Since April NZTA has issued 14 infringement notices and served 66 official warnings to at least 1700 Uber drivers on the road.

Other requirements for all taxis will be:

  • drivers must continue to operate within their work time limits:
  • vehicles will continue to require a certificate of fitness:
  • vehicles operating within the 18 main urban areas will require an in-vehicle recording camera, unless an exception or exemption applies.

But in return the industry gets some major concessions.

Taxis will no longer need to have signs with information about fares or even their brand.
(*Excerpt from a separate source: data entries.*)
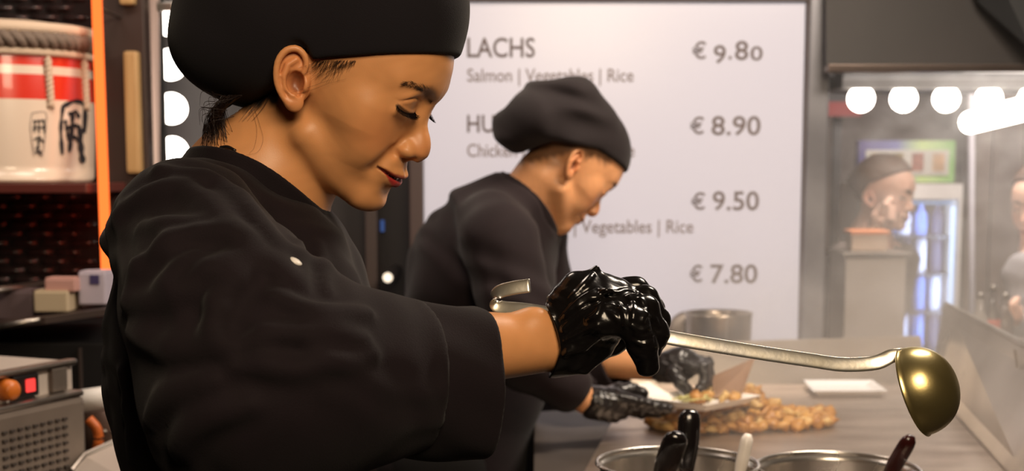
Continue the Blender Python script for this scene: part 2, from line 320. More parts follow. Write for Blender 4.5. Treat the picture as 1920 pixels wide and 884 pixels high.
# ------------------------------------------------------------------ griddle
GZ = .92
def gl(y): return .116 + (y - 2.2) * .172
def gr(y): return .80 + (y - 2.22) * .160
gn, gf = 2.06, 3.13
gd = thing('griddle', (.5, 2.6, 0), 'wide steel griddle with raised splash guards in front of the man in the chef cap', 'griddle')
on(gd, link('cooking_plate', prism_me([(gl(gn), gn), (gr(gn), gn), (gr(gf), gf), (gl(gf), gf)], GZ - .03, GZ, .002), GRID))
on(gd, link('body', prism_me([(gl(gn) + .01, gn + .01), (gr(gn) - .01, gn + .01), (gr(gf) - .01, gf - .01), (gl(gf) + .01, gf - .01)], .12, GZ - .031), STEEL_D))
for xx, yy in ((gl(gn) + .05, gn + .06), (gr(gn) - .06, gn + .06), (gr(gf) - .06, gf - .06), (gl(gf) + .05, gf - .06)):
    on(gd, link('leg', tube_me([(xx, yy, 0), (xx, yy, .125)], .025, 14), STEEL))
GUARD = mat('guard_steel', srgb(188, 178, 168), .3, 1, noise=(srgb(160, 150, 140), 5), rough_var=.08)
on(gd, link('splash_guard', slab_me([(gl(gf), gf, GZ - .01), (gr(gf), gf, GZ - .01), (gr(gf) - .01, gf + .02, 1.028), (gl(gf) - .02, gf + .02, 1.008)], (0, .012, 0), .002), GUARD))
rg = on(gd, link('splash_guard', slab_me([(gr(gn), gn, GZ - .01), (gr(gf) + .01, gf + .01, GZ - .01), (gr(gf) + .035, gf + .01, 1.10), (.875, gn, 1.083)], (.012, 0, 0), .002), GUARD))
rail = on(gd, link('guard_rail', tube_me([(.88, gn, 1.085), (gr(gf) + .042, gf + .01, 1.102)], .006, 12), STEEL, smooth=True))
clip = on(gd, link('rail_clip', tube_me([PY(1903, 655, 2.45), PY(1908, 690, 2.45)], .0025, 8), STEEL))
# grey front ledge
lx0 = -.20
ld = on(gd, link('front_ledge', prism_me([(.032, 2.07), (gl(2.07) - .004, 2.07), (gl(2.84) - .004, 2.84), (.085, 2.845), (.058, 2.835), (.046, 2.81)], GZ - .05, GZ - .012, .003), mat('ledge_grey', srgb(78, 70, 65), .55, .2, noise=(srgb(66, 59, 54), 8))))
# near counter with the two steel pots
ct = thing('steel_counter', (.35, 1.75, 0), 'steel counter carrying two round steel pots next to the griddle', 'counter')
on(ct, link('worktop', prism_me([(-.05, 1.5), (.80, 1.5), (.84, 2.05), (.09, 2.05)], .86, .90, .004), STEEL))
on(ct, link('cupboard', prism_me([(-.02, 1.54), (.76, 1.54), (.79, 2.0), (.11, 2.0)], 0, .86), STEEL_D))
def pot(c, R, rim, z0, label, rm=.012):
    h = rim - z0; o = thing('steel_pot', (c[0], c[1], z0), label, 'pot')
    pr = [(0, 0), (R * .86, 0), (R * .93, .012), (R * .985, h - .01), (R * 1.0, h - .004)] + [(R + .0025 - .0025 * math.cos(t), h - .002 + .0035 * math.sin(t)) for t in np.linspace(0, math.pi, 6)][::-1][::-1]
    pr += [(R - .003, h - .006), (R * .96, h - .012), (R * .90, .018), (R * .82, .006), (0, .006)]
    link('shell', lathe_me(pr, 72), POT, o, smooth=True)
    return o
def fluid(o, R, z, m): return link('sauce', lathe_me([(0, 0), (R, 0), (R, -.004), (0, -.004)], 48), m, o, (0, 0, z))
SAUCE = mat('brown_sauce', srgb(84, 52, 30), .15, noise=(srgb(60, 34, 20), 20))
c1, c2 = PY(1270, 876, 1.75), PY(1571, 879, 1.75)
rim = (c1.z + c2.z) / 2
p1 = pot(c1, .1008, rim + .007, .9005, 'left steel pot holding two black handles and one white handle')
p2 = pot(c2, .1015, rim, .9005, 'right steel pot with the dark red handle leaning out of it')
fluid(p1, .092, .045, SAUCE); fluid(p2, .092, .045, SAUCE)
# utensils
HB = mat('glossy_black_handle', srgb(24, 20, 20), .16, coat=.5); HR = mat('dark_red_handle', srgb(58, 20, 18), .25, coat=.3, noise=(srgb(40, 16, 15), 30)); HW = mat('white_handle', srgb(228, 220, 212), .35)
def ladle_like(name, top, bottom, rad, m, label, flat=.55, head='bowl', cat='ladle', bs=1.0):
    top, bottom = Vector(top), Vector(bottom); r = thing(name, bottom, label, cat); d = top - bottom
    h = .62 if head == 'bowl' else .55
    k = bottom.lerp(top, 1 - h * .95)
    pts = [k.lerp(top, t) for t in np.linspace(0, 1, 14)]
    rr = [rad * (.62 + .38 * min(1, t * 2.2)) for t in np.linspace(0, 1, 14)]; rr[-1] = rad * .45; rr[-2] = rad * .86; rr[-3] = rad * .98
    on(r, link('handle', tube_me(pts, rr, 20, flat, up=(0, 1, 0)), m, smooth=True))
    on(r, link('shaft', tube_me([bottom.lerp(top, t) for t in np.linspace(.1, .45, 6)], .004, 10), STEEL, smooth=True))
    on(r, link('bowl', lathe_me([(r_ * bs, z_ * bs) for r_, z_ in ((0, 0), (.02, .002), (.033, .012), (.038, .028), (.036, .028), (.03, .014), (.018, .005), (0, .003))], 28), STEEL, loc=bottom, smooth=True))
    return r
zc = c1.z
ladle_like('black_handled_ladle', PY(1294, 768, 1.80), (c1.x + .012, 1.775, .952), .0150, HB, 'taller glossy black utensil handle standing in the left steel pot', bs=.7)
ladle_like('black_handled_ladle', PY(1272, 812, 1.70), (c1.x - .042, 1.742, .952), .0160, HB, 'shorter thick black utensil handle in front of the taller one in the left pot', bs=.7)
ladle_like('white_handled_spoon', PY(1403, 814, 1.765), (c1.x + .066, 1.742, .952), .0085, HW, 'short white utensil handle at the right side of the left pot', 1.0, cat='spoon', bs=.45)
ladle_like('red_handled_ladle', PY(1709, 818, 1.69), (c2.x + .03, 1.742, .952), .0105, HR, 'dark red utensil handle leaning out of the right pot below the ladle', .7)
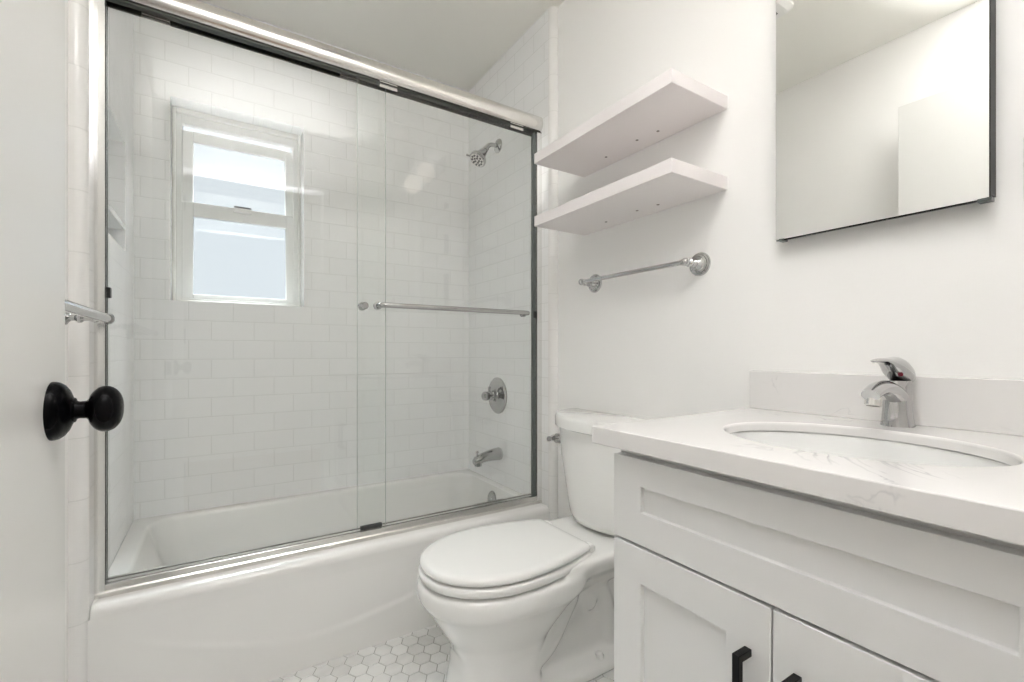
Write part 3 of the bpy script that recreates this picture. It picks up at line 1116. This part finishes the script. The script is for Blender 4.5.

Drivers will no longer need

  • an area knowledge certificate:
  • to pass a full licence test every five years:
  • have completed the passenger endorsement course:

And taxi companies will longer need to services 24 hours per day, seven days a week or monitor driver panic alarms in taxis.  

Bridges gives a hint to the tensions that exist within the industry when he says that new operators (Uber) face un-necessary compliance costs and obsolete requirements which were drafted in the 1980s well before smart phones had been invented.

But he also says: “If you are an established firm, a co-op taxis or the like, you are equally frustrated and perhaps even angry because there are other operators who in your view are not playing by the rules and have an unfair advantage on that basis and are also potentially  operating in a way without any assurance as to safety.”

Bridges says it is going to be a very different regime to what we have had. It will bring all small passenger services including Uber, traditional taxis, dial-a-driver and some other models all onto a level playing field.

“My belief is that now having the Bill out will show everyone in black and white what is going on here so that we can move past the spin of the various parties to the reality of what;’s going to be.”

Of course the Bill is not yet law; it will have to go through the Select Committee process and if the intensity of the debate between the traditional taxi industry and Uber so far is anything to go by; the arguments may not yet be over.